The requirement of ±30 degrees of phase compensation at the low frequency of 0.1 Hz results in three technical problems:
a) The washout time constants have to be increased, to meet the ±30 degrees requirement, or an additional phase lag has to be introduced;
b) once the PSS is commissioned to respond to such low frequencies as 0.1 Hz, it might respond to disturbances in the turbine (mechanical) system, which the PSS cannot affect or modify (add damping). In such events, the PSS would simply amplify and feedback these mechanical disturbances into the generator excitation system, affecting the voltage control and reactive power output of the unit; and
c) The PSS will introduce excessive terminal voltage variations for system events which produce large or sustained off nominal frequency conditions
Thus, requiring the appropriate phase compensation starting at 0.2 Hz (instead of 0.1 Hz) would automatically result in the use of lower values for the PSS washout time constants, with all the benefits associated with it. On the other hand, since there are no inter-area oscillation frequencies as low as 0.1 Hz, the effectiveness of the PSSs in providing damping to the actual inter-area oscillations in the WECC system would not be compromised.
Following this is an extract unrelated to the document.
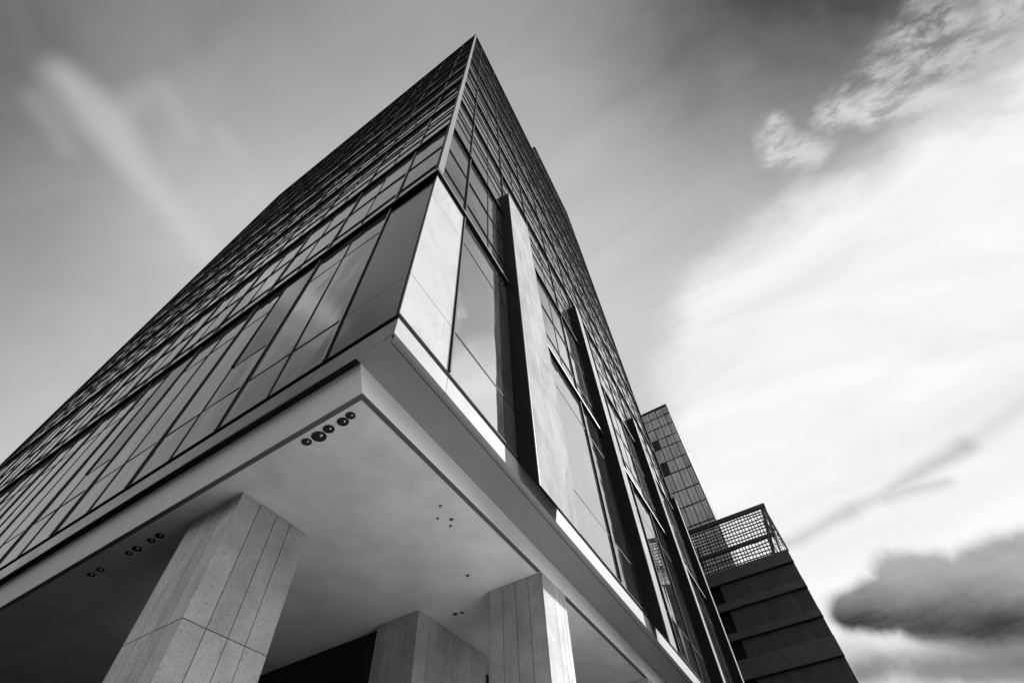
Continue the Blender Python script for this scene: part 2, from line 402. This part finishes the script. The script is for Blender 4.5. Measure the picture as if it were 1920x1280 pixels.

Although the focus of this WECC Standard is on system (inter-area) oscillation modes, the PSSs need to provide damping to the local mode of oscillation of the unit. And, typically, these local modes have frequencies higher than 1.0 Hz. Thus, the PSS needs to provide the appropriate phase compensation for frequencies higher than 1.0 Hz. Thus, either the Standard reflects a change in the frequency range of interest (as suggested, from 0.2 Hz to 2.0 Hz) or at least it should mention that proper phase compensation is required for frequencies above 1.0 Hz for proper operation of the PSS regarding the local mode of oscillation.
Comment 3
WECC should also clarify what is the proper interpretation of "gain margin of 6 dB". A gain margin calculation implies the definition of a maximum gain, and this maximum gain has to be clearly defined.
The theoretical definition of gain margin is the ratio between the actual gain of the control system (in this case, the nominal PSS gain) and the maximum gain that could be used in this control system, the threshold to instability. A gain margin of 6 dB means that the nominal PSS gain should be approximately ½ of the maximum gain.
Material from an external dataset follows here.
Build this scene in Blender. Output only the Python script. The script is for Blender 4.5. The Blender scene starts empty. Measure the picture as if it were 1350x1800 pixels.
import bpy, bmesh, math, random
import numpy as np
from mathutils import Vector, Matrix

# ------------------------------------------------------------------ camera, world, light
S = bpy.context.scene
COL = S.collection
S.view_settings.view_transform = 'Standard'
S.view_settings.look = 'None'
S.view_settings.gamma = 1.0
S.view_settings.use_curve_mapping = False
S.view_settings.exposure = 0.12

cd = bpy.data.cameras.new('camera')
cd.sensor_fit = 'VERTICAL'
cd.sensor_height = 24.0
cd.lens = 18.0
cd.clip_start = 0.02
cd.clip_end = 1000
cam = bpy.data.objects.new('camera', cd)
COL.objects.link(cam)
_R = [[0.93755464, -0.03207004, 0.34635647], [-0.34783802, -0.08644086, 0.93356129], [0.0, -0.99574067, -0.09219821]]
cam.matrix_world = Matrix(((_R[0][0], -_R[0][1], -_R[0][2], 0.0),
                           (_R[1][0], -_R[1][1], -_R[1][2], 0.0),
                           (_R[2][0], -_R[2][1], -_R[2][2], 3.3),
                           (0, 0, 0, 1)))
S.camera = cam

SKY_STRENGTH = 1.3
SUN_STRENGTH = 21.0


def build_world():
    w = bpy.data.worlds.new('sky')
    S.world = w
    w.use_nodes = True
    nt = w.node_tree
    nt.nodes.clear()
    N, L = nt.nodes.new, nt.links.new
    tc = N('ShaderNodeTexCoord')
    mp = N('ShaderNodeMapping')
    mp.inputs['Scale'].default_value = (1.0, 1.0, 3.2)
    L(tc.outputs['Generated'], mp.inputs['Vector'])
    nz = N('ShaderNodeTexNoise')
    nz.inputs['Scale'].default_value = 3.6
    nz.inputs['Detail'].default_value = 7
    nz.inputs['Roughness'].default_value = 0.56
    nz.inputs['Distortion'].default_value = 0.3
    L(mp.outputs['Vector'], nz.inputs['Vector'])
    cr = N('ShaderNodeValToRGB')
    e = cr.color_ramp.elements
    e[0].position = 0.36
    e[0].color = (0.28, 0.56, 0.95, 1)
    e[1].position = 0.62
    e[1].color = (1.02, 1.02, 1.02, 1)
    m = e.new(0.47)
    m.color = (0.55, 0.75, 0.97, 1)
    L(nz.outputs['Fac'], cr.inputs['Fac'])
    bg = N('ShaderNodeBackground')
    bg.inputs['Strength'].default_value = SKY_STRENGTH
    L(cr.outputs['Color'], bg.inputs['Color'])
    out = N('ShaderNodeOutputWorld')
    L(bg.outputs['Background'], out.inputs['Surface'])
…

In practice, noise can become a limiting factor, way before reaching the threshold of any instability (either the "theoretical" stability limit, as determined via simulation, or a "practical" stability limit, as determined via field tests during commissioning) [2]. The difficulties associated with noise become more noticeable as the phase lead requirement of the PSS increases, since increasing the phase lead compensation results in an increase in the high-frequency gain of the PSS. Kestrel has found that, in practice, the high-frequency gain of the PSS should not exceed 500 pu.
The phase lead requirement and thus the PSS high frequency gain are related to the exciter and generator characteristics, as long recognized by WECC in its "Criteria to Determine System Suitability for PSS" [3].
This version of the proposed Standard does not mention the suitability criteria for PSS application [3] and thus requires a PSS to be commissioned even on machines that, under that suitability criteria, would not be recommended to have a PSS installed. When a PSS is required to provide more phase compensation (to meet the ±30 degrees requirement), this will directly increase the high frequency gain of the PSS and will increase the likelihood of noise becoming a limiting factor to the PSS gain. Further increasing the PSS gain would only increase the amplification of noise at the PSS output (and injected into the excitation system), so no additional improvement in damping can be obtained. In some cases, the final PSS gain will be much lower than ½ of the theoretical maximum gain leading to instability, as observed in simulations, as simulations do not represent noise or very small time constants and delays which are present in real hardware and software PSS and voltage regulators.
Thus, we suggest a text like "PSS gain shall be set to provide a gain margin of at least 6 dB with respect to the maximum PSS gain that could be achieved during field testing or commissioning". Usually, the records of the field tests with the maximum PSS gain and the nominal PSS gain are part of any PSS commissioning, so these records could be added to the list in Measure M3.
References
[1] I. Kamwa, R. Grondin and G. Trudel, “IEEE PSS2B versus PSS4B: The Limits of Performance of Modern Power System Stabilizers”, IEEE Trans. on Power Systems, vol. 20, no 2, May 2005, pp. 903-915
[2] H. Vu and J. C. Agee, “Comparison of Power System Stabilizers for Damping Local Mode Oscillations”, IEEE Trans. on Energy Conversion, vol. 8, no. 3, September 1993, pp. 533-538
[3] WECC Guideline, “Criteria to Determine Excitation System Suitability for PSS in WECC”, January 1993.
[4] F. P. de Mello and C. Concordia, “Concepts of Synchronous Machine Stability as Affected by Excitation Control”, IEEE Trans. on Power Apparatus and Systems, vol. 88, no. 4, April 1969, pp. 316-329
[5] E. V. Larsen and D. A. Swann, “Applying Power System Stabilizers – Part I: General Concepts”, IEEE Trans. on Power Apparatus and Systems, vol. 100, no. 6, June 1981, pp. 3017-3024
Mr. Leo Lima of Kestrel joined the DT meeting and engaged the DT in discussion of Kestrel’s comments and concerns. Mr. Kestrel graciously accepted an invitation to engage in the drafting process.
In response to Kestrel’s comments, no changes were made to Requirements R1 or R2.
A change was made in Requirement R3, Section 1 to include the phrase “no-load VT/V Ref”. A change was made in Requirement R3, Section 3 eliminating the 6 Db gain requirement in exchange for a requirement that “gain shall be set to between 1/3 and 1/2 of maximum practical gain.” The DT will address the maximum practical gain in a guidance narrative.